Web Notables (March 3, 2015)
Heroic priests, the horrors of neo-optimism, the historical exodus, Obama's dishonest request, etc.
“Web Notables” is a daily feature that highlights articles readers may want to see but might have missed. It is compiled by senior editor David Mills.
Priests and the Black Death, by Danièle Cybulskie from the Medievalists.net website. “During The Black Death of 1347 (and the years following), priests were faced with the task of stepping into sickrooms, knowing that they faced an unseen enemy that very likely would kill them shortly,” writes the “5 Minute Medievalist.” “That thousands of priests took those steps anyway, risking their lives to give hope and comfort to those in pain and fear is something I can’t help but admire all these centuries later.”

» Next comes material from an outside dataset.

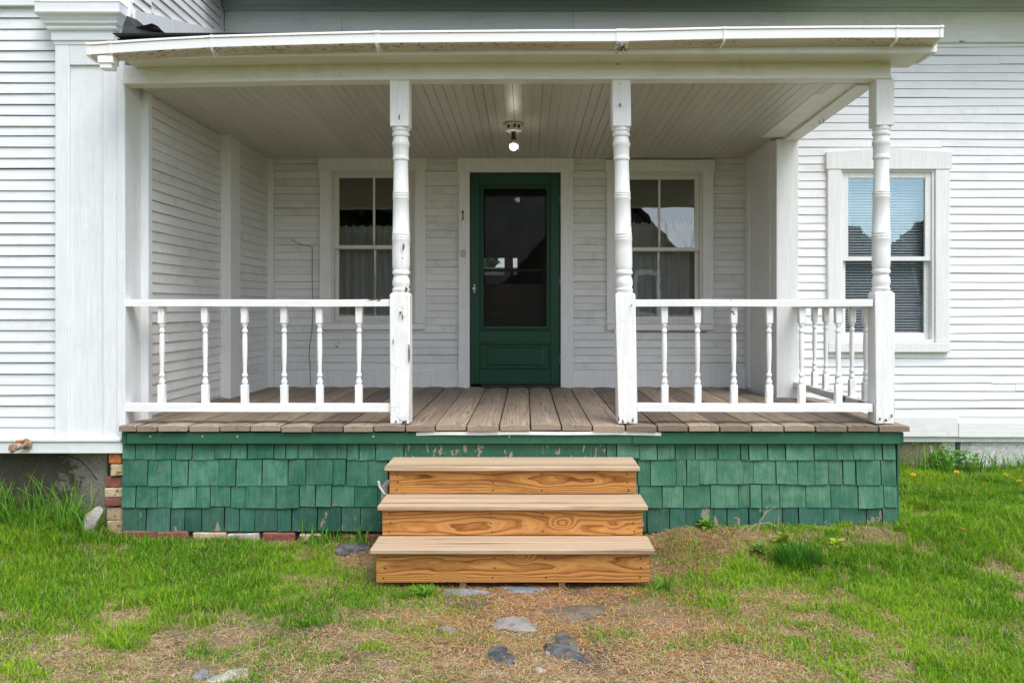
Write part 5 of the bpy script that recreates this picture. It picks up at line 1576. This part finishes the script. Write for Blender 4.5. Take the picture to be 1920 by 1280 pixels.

Global Harassment of Jews Has Reached a Seven-Year High, by Carol Kuruvilla on the Huffington Post website. According to a Pew Research Center report, “about a quarter of the world’s countries are still struggling to respect the religious minorities living with their borders. Jews have had it especially hard. Harassment of Jewish people was reported in 77 countries in 2013, the latest year for which data is available. That’s up from 71 countries in 2012.”
The Happiness Conspiracy, by Brian Appleyard in The New Statesman. Writing “against optimism and the cult of positive thinking,” the popular philosophical writer argues that “we are no longer allowed to be dark, ironic or, indeed, pessimistic. Neo-optimism is now as brutally enforced in Britain as it is in the United States.”
Was There an Exodus?, by Joshua Berman on the website Mosaic. Though the historian can never prove such a case, explains an Israeli professor, there is good reason to accept that the Exodus really happened, including the parallels between one pharaoh’s inscriptions for his victory at Kadesh and the biblical story. “In appropriating and ‘transvaluing’ that material, they [the Hebrew people] put forward the claim that the God of Israel had far outdone the greatest achievement of the greatest earthly potentate.”
He adds, noting how preconceptions affect how scholars read the evidence: “Tell me a scholar’s view on the historicity of the exodus, and I will likely be able to tell you how he voted in the last presidential election.”
Ronald Blythe, by Robert Grano on the website Light On Dark Water. What most appeals about this obscure English writer is “his work is his obvious love for everything he writes about — literature, nature, the cycle of the Church Year, his particular place in rural England. His writing exudes charity, in the original and best meaning of that word.” Grano, a freelance writer, says “In a way, he’s like a meeker, milder C. S. Lewis.”
President Obama’s Dishonest and Unconstitutional De-Authorization, by Michael Stokes Paulsen and Robert P. George on the website Public Discourse. The president already has authorization to use military force against ISIL, argue two law professors. “The whole point of Obama’s painfully obvious ploy is to try to de-authorize the use of military force against ISIL.” He wants
to constrain, hamstring, limit, and hobble the war on terror directed against violent Islamist extremism: No combat ground troops; a three-year time limit on any use of force; a narrow definition of who counts as an ISIL ally or ‘associated force’ against whom (limited) force can be employed; and an explicit repeal of the separate 2002 authorization for use of force in Iraq.